January 06, 2008

Slowing Down to Almost a Stop...

Well, its just me and my breath, now. Breathe in… and breathe out… Before I begin to ask myself how this “living thing” really works, I first realize that: here I am. All alone. For the first time since this holiday season got started.

Life’s a funny thing. We’re all out there living it, Life that is, and that necessarily means we’re all in motion—living, moving, doing. And around the holiday season we all rolled our mass of inertia towards each other, and did so on purpose—to visit with old family, and old friends near and far. We flew into each others’ lives, and paused for just a moment… relished… and then OFF WE WENT! Back to where from we came…

And tonight I’m feeling the dizzying distance again for the first time. I just dropped Lydia off at the busstation, and waved goodbye. Aside from my 5-day stint in Wisconsin over the Christmas holiday, she and I had spent the last 4 weeks inseparably together. I had gotten used to having her around, used to seeing her smile, to seeing her stuff, to feeling her warmth, to enjoying her smell and her special looks, and I’ve just come back to my apartment and all of that is absent now. I realize I haven’t had all this space nor all this time to myself since seemingly forever ago, and its saddening for me. It didn’t feel empty before she came, but that’s changed now.

Among all the feelings, I can’t help but wonder if I made the most of her stay. When I was my most excited, did I share with her enough? Those moments when I most loved her, did I tell her enough of my fondness?
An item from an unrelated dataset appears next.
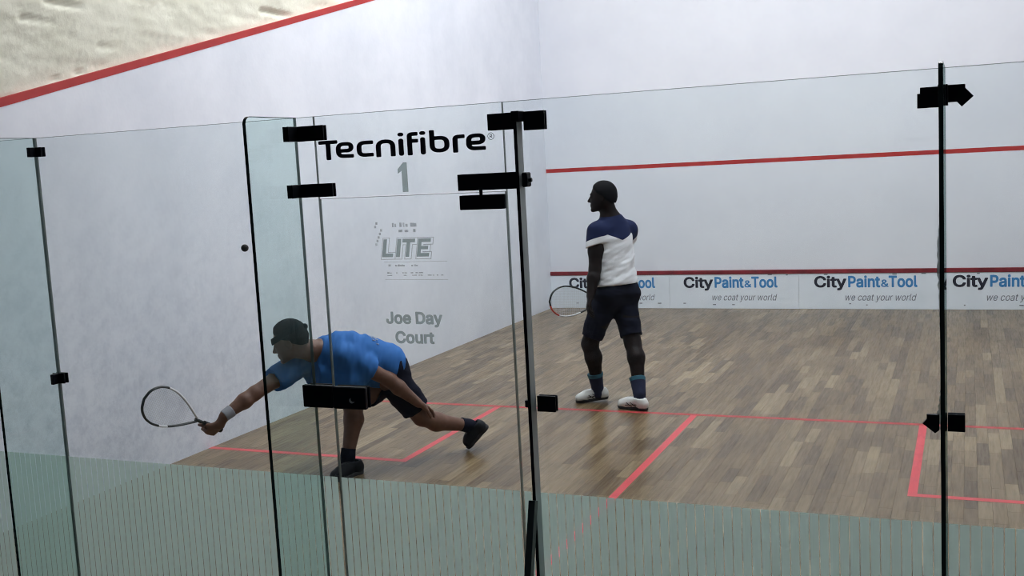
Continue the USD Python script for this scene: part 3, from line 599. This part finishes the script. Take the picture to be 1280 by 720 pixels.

When I was my most bratty, did I apologize enough? I also drift off into my thoughts for my family, asking much of the same for my short holiday visit with them. I think of my friends too— my buddies in Wisco, and those from other places like New York and London who I managed to see in between— did I tell them how I too often think of them, did I hug them hard enough to make it last until we greet again? Only heaven knows when our momentum will bring us back together.

We’re all out there now, carving out some Life for ourselves. Few of us are in the same place where we started our sagas. Few of us now are where we forever plan to remain. But one thing’s for sure, we’re all in motion. And in my tender solitude tonight, i can’t help but cry a tear for the simple fact that it all comes to a stop one day. And for each of us, the saga we spend a lifetime building will one day have no new tales to tell…

… I guess you could say, I’m feeling a bit older in ‘08. …Yup… “Aging” seems a little more real for me tonight.